Archimedes and Leonardo Da Vinci: The Greatest Geniuses of Antiquity and the Renaissance
ISBN: 9781978289048
*Includes pictures
*Profiles the inventions and works of both men.
*Includes a bibliography on each man for further reading.
*Includes a table of contents.
“Give me a place to stand, and I shall move the world.’"– Archimedes
“Iron rusts from disuse; stagnant water loses its purity and in cold weather becomes frozen; even so does inaction sap the vigor of the mind.” – Leonardo
Over 1500 years before Leonardo Da Vinci became the Renaissance Man, antiquity had its own in the form of Archimedes, one of the most famous Ancient Greeks.
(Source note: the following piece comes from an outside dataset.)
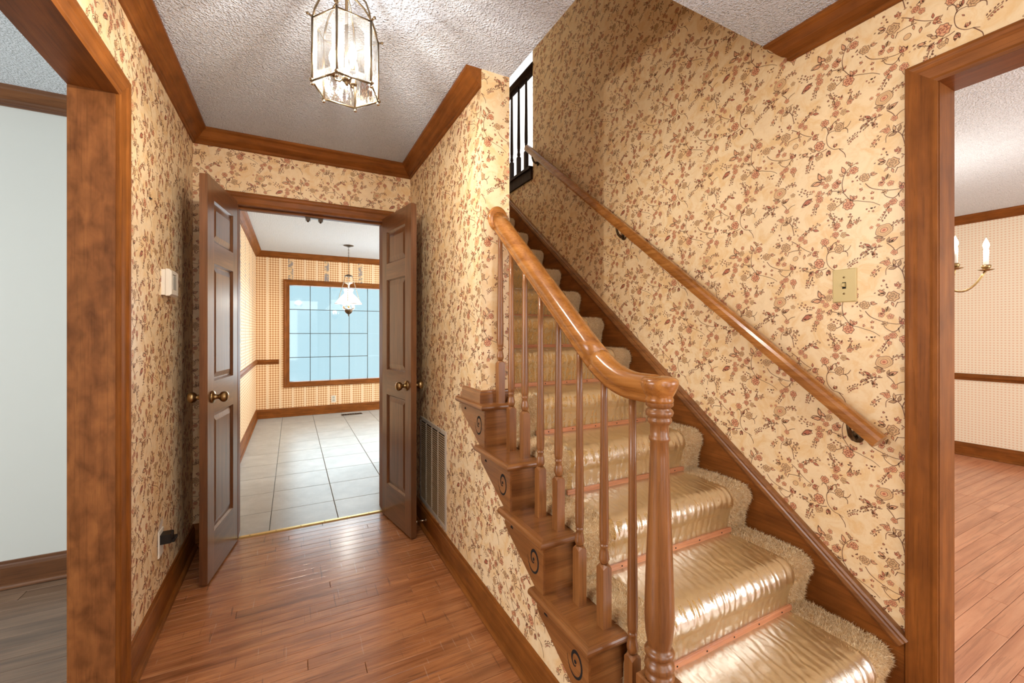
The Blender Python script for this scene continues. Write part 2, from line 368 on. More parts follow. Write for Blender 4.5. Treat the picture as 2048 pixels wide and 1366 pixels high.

An engineer, mathematician, physicist, scientist and astronomer all rolled into one, Archimedes has been credited for making groundbreaking discoveries, some of which are undoubtedly fact and others that are almost certainly myth. Regardless, he’s considered the first man to determine a way to measure an object’s mass, and also the first man to realize that refracting the Sun’s light could burn something, theorizing the existence of lasers over two millennia before they existed. People still use the design of the Archimedes screw in water pumps today, and modern scholars have tried to link him to the recently discovered Antikythera mechanism, an ancient “computer” of sorts that used mechanics to accurately chart astronomical data depending on the date it was set to.